Task statement:
The lines to return are those from the one containing "Write the bpy" down to the one containing "from mathutils import Matrix, Vector", inclusive; return them exactly and nothing else.

-- begin Raw records --

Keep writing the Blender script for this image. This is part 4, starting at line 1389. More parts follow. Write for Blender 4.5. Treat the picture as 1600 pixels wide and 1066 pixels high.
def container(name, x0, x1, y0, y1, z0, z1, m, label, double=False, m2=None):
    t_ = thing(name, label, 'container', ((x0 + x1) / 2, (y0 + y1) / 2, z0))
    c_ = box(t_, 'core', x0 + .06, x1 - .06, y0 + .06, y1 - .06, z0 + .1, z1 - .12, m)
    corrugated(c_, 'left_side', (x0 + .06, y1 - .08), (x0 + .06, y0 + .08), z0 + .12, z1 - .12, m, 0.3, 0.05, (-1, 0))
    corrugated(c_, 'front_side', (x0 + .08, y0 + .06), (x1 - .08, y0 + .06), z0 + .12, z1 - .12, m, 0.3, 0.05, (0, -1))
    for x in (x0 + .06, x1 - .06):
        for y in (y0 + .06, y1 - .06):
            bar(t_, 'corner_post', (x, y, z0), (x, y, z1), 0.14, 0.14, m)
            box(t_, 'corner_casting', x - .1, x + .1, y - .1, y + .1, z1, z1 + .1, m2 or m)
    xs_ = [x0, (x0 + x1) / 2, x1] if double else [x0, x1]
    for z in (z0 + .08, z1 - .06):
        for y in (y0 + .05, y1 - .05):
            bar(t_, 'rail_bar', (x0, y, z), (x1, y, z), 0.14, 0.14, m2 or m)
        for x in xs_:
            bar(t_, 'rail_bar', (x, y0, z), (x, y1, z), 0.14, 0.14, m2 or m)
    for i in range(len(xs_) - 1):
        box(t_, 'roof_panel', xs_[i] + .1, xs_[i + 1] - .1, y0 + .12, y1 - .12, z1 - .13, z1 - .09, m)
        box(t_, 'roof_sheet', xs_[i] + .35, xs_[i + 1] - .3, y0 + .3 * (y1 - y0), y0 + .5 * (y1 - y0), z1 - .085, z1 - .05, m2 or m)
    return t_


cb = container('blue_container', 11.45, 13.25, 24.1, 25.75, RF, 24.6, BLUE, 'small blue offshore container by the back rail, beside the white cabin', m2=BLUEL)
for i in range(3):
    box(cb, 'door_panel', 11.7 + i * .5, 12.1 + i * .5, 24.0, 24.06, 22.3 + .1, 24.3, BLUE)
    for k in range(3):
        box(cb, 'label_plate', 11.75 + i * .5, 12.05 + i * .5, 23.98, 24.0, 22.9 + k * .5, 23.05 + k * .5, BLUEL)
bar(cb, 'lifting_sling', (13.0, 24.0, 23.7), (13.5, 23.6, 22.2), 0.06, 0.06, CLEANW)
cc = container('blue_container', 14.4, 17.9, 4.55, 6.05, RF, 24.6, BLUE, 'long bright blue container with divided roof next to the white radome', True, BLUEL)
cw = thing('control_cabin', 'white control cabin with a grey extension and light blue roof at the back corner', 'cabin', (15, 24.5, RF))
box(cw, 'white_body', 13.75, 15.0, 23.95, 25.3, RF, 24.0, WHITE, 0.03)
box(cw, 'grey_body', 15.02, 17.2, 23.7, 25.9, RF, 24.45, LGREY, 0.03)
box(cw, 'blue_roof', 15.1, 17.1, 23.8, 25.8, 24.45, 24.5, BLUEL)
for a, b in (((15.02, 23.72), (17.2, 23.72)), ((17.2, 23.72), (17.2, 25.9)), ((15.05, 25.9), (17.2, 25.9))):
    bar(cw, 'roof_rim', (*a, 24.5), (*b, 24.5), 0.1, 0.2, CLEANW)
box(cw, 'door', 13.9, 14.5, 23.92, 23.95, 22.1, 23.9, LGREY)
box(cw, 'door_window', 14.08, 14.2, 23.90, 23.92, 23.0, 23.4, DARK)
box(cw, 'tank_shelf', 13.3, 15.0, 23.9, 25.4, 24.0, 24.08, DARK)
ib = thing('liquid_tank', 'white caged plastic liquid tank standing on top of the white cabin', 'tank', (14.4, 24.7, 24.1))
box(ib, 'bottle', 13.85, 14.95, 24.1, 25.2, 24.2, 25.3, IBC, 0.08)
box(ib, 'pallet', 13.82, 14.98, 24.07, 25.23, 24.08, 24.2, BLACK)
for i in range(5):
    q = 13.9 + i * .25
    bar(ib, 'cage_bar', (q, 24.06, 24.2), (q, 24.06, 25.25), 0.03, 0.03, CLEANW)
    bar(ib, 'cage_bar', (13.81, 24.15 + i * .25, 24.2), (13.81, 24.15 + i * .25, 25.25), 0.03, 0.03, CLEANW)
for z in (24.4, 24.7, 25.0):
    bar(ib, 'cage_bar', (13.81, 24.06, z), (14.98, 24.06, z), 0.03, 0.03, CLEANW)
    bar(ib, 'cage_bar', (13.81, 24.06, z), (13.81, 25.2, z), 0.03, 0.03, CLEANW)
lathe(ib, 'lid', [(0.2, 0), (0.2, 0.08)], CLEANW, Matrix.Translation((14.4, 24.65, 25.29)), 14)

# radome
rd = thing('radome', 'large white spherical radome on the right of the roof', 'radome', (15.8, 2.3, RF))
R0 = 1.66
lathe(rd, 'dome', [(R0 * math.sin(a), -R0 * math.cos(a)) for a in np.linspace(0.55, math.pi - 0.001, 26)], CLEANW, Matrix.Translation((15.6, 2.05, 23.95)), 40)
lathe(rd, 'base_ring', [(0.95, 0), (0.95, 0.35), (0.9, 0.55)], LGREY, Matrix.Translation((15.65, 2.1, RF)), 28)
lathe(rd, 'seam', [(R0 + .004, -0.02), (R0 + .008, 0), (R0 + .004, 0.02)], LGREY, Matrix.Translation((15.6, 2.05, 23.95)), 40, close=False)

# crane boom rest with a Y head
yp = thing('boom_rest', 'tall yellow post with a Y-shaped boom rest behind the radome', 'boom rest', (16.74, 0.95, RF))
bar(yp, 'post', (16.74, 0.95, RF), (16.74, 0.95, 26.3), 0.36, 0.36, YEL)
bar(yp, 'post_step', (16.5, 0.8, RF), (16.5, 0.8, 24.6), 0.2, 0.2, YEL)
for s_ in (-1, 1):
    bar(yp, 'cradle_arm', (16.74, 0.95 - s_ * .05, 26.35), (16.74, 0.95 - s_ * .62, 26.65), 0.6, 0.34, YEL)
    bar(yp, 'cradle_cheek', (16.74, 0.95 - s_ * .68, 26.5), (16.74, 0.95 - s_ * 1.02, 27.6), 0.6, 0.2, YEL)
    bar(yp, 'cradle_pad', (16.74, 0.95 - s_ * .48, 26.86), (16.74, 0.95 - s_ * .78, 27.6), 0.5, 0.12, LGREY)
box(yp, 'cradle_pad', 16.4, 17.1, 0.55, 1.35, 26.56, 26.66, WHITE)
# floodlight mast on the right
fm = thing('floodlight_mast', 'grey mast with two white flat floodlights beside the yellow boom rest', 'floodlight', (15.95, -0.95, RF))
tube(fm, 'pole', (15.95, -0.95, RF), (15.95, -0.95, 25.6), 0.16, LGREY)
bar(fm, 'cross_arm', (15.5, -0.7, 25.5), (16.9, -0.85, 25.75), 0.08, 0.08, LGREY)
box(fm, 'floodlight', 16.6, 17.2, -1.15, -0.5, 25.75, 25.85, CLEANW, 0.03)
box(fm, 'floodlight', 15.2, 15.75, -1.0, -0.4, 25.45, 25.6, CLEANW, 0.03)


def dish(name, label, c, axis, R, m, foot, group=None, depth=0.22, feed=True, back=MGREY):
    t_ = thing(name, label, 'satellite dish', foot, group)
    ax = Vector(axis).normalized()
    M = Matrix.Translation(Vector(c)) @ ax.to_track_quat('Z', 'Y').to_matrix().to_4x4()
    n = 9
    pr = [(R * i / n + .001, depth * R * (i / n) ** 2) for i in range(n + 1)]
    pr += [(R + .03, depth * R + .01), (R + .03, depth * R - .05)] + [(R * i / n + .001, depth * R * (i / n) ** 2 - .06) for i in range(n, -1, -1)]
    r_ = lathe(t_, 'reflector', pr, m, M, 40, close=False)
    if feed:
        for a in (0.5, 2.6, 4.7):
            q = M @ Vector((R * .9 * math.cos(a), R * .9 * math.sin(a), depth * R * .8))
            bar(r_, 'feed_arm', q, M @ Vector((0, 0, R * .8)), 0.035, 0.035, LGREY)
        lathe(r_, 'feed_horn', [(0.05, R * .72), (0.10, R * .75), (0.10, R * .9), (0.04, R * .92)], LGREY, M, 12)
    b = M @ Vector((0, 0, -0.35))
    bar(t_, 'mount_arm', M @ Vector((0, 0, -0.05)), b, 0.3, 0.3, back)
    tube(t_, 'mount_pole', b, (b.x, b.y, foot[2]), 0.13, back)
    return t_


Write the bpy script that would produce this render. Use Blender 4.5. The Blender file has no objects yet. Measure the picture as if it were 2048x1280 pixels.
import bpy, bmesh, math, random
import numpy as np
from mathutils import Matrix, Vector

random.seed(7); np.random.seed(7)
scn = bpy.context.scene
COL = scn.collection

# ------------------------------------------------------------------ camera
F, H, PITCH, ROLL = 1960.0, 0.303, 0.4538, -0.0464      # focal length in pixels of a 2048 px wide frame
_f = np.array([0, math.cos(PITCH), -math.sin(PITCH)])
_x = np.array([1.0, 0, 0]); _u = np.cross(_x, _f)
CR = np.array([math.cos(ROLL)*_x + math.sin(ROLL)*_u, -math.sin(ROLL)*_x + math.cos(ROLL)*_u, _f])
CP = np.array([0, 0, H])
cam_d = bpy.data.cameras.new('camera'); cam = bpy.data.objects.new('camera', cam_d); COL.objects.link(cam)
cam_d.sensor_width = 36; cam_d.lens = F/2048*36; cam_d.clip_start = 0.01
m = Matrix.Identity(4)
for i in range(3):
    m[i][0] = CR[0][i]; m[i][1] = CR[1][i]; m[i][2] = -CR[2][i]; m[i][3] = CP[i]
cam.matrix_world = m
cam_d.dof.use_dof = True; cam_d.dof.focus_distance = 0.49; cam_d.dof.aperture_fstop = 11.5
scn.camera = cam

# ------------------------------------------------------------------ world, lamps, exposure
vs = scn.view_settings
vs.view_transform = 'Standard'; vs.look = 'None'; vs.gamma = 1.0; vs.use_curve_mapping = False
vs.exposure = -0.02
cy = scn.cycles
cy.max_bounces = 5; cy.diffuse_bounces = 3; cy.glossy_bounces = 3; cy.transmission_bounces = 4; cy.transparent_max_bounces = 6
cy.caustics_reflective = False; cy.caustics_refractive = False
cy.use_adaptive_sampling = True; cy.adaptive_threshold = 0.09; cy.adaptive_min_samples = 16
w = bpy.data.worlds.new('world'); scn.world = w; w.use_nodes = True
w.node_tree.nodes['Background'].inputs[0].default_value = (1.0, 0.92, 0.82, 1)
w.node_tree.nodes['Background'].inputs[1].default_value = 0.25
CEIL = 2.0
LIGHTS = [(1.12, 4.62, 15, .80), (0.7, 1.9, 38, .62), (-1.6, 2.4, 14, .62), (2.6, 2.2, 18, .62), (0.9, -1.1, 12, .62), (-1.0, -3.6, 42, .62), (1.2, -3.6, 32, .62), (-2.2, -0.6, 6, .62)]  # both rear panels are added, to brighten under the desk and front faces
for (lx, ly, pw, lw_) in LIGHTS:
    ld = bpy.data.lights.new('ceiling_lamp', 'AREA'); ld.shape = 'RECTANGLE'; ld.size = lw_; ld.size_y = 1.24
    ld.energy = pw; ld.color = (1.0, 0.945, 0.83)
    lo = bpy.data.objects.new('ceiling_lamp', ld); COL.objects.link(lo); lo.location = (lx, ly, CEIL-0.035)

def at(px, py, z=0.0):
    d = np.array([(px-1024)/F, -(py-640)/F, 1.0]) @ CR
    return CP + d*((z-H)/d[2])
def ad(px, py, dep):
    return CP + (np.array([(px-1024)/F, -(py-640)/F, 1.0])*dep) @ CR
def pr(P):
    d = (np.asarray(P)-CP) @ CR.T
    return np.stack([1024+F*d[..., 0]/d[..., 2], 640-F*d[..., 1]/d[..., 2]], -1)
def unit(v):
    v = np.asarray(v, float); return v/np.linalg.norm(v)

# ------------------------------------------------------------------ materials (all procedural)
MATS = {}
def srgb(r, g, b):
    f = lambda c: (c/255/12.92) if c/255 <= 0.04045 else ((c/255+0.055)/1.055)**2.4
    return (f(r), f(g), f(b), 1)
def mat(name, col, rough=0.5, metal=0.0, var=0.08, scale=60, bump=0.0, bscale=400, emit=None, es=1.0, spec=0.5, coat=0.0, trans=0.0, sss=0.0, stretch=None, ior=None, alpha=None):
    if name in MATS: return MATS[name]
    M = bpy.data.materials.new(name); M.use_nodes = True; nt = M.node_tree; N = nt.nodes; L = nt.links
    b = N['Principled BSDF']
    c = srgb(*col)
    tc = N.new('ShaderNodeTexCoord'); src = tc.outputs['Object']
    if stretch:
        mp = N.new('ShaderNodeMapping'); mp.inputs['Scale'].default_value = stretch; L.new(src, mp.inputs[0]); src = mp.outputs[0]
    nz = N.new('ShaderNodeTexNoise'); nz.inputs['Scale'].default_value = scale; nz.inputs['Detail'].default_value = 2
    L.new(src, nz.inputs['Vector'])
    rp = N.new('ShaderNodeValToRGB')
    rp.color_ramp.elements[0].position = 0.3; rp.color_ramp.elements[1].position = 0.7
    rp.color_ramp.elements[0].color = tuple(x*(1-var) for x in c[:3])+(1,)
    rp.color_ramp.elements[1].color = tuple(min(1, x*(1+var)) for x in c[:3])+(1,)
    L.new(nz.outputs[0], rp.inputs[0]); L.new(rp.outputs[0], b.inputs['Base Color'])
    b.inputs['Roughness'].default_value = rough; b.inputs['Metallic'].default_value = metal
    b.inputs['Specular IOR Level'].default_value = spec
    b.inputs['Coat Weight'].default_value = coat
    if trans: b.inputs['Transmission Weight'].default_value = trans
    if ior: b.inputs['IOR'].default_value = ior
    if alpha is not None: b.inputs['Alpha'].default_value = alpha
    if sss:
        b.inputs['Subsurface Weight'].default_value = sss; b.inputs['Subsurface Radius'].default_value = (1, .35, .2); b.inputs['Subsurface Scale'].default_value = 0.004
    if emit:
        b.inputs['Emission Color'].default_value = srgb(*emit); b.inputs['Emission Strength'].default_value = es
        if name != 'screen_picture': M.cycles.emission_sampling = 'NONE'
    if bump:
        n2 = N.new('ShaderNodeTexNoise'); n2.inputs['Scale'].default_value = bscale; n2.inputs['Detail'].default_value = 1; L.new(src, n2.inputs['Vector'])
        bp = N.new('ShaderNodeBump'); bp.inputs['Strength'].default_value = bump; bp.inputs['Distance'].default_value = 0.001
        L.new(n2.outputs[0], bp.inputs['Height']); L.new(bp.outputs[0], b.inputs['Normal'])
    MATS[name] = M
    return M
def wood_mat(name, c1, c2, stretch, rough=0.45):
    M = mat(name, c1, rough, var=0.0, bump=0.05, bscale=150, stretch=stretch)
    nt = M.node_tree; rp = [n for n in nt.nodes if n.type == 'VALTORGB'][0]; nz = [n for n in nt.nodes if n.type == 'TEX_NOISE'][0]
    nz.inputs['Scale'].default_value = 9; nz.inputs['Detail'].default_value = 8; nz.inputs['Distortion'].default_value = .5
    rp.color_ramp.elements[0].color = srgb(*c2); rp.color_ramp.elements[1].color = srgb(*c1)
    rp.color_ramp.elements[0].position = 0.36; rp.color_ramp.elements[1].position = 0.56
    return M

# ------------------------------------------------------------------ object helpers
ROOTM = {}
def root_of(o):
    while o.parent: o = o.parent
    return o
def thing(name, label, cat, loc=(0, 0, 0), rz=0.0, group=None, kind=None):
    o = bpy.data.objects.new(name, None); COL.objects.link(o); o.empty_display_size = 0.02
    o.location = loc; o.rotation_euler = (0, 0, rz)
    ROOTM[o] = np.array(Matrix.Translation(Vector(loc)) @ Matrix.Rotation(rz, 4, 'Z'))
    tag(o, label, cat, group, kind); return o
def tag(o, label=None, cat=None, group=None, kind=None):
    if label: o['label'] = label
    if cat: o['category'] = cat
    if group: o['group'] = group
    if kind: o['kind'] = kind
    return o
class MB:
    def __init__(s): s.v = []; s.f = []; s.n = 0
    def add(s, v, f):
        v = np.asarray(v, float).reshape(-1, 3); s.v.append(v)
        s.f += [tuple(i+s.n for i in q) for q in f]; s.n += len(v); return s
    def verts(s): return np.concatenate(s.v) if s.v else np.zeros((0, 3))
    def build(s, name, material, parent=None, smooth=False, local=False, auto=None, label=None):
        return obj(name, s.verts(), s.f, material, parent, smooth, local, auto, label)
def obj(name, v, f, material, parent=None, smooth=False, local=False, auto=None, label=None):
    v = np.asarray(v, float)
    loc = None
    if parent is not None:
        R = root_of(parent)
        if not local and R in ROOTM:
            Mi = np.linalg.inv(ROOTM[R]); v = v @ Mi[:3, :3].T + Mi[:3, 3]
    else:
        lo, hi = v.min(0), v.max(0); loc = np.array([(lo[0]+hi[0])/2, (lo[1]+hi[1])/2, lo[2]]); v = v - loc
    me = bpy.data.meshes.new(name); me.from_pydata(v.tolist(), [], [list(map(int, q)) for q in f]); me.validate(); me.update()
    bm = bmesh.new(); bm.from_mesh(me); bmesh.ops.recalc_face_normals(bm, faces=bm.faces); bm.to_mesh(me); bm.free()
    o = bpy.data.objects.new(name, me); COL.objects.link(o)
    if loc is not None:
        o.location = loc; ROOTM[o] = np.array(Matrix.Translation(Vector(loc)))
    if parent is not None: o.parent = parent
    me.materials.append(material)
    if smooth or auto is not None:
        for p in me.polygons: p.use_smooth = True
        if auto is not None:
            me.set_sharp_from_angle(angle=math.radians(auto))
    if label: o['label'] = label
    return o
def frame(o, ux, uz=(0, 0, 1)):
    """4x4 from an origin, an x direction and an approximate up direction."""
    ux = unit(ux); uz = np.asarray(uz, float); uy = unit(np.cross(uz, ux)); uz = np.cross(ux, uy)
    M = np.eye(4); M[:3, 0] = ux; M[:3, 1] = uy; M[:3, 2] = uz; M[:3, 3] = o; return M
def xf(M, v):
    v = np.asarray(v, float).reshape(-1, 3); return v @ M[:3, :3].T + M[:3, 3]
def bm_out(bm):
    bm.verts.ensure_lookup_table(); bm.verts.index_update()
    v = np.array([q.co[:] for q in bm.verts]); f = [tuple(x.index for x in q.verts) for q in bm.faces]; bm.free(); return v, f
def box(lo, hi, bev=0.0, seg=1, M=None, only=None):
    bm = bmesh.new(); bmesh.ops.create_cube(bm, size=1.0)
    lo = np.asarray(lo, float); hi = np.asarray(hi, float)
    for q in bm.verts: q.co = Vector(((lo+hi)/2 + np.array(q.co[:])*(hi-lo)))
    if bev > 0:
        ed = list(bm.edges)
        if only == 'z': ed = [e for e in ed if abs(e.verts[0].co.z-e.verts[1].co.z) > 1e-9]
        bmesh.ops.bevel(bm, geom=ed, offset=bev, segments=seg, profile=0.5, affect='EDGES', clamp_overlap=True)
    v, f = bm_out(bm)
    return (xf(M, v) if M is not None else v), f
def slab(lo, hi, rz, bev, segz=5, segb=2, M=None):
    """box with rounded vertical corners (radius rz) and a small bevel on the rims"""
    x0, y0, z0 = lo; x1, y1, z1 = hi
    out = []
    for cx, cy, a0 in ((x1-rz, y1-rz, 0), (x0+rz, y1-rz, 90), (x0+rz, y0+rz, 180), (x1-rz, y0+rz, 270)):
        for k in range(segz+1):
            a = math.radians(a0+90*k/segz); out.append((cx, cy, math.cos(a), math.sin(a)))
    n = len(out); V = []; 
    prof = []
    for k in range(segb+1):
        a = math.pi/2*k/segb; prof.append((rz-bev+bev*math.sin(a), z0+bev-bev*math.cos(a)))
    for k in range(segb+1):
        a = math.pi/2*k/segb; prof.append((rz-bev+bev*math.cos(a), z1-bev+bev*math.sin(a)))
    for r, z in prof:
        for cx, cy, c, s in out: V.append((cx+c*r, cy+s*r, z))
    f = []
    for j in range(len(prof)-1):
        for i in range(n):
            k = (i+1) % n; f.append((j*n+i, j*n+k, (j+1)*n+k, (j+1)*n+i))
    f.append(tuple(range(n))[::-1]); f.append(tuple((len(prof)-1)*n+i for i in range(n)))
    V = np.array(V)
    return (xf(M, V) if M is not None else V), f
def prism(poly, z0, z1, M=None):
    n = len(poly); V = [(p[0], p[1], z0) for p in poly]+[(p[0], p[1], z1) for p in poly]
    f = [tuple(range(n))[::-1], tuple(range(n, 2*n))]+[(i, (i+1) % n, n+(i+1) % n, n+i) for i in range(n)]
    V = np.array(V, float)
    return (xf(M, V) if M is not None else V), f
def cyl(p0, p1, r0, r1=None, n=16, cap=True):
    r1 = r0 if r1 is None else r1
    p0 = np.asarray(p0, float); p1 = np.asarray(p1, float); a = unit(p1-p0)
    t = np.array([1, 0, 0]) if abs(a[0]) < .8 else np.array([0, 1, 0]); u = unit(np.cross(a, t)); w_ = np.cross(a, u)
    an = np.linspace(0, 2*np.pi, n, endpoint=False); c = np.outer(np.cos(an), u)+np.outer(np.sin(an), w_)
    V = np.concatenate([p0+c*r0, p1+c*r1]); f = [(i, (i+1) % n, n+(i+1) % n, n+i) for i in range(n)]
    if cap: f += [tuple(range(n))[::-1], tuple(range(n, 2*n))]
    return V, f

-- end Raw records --

The output:
Write the bpy script that would produce this render. Use Blender 4.5. The Blender file has no objects yet. Measure the picture as if it were 2048x1280 pixels.
import bpy, bmesh, math, random
import numpy as np
from mathutils import Matrix, Vector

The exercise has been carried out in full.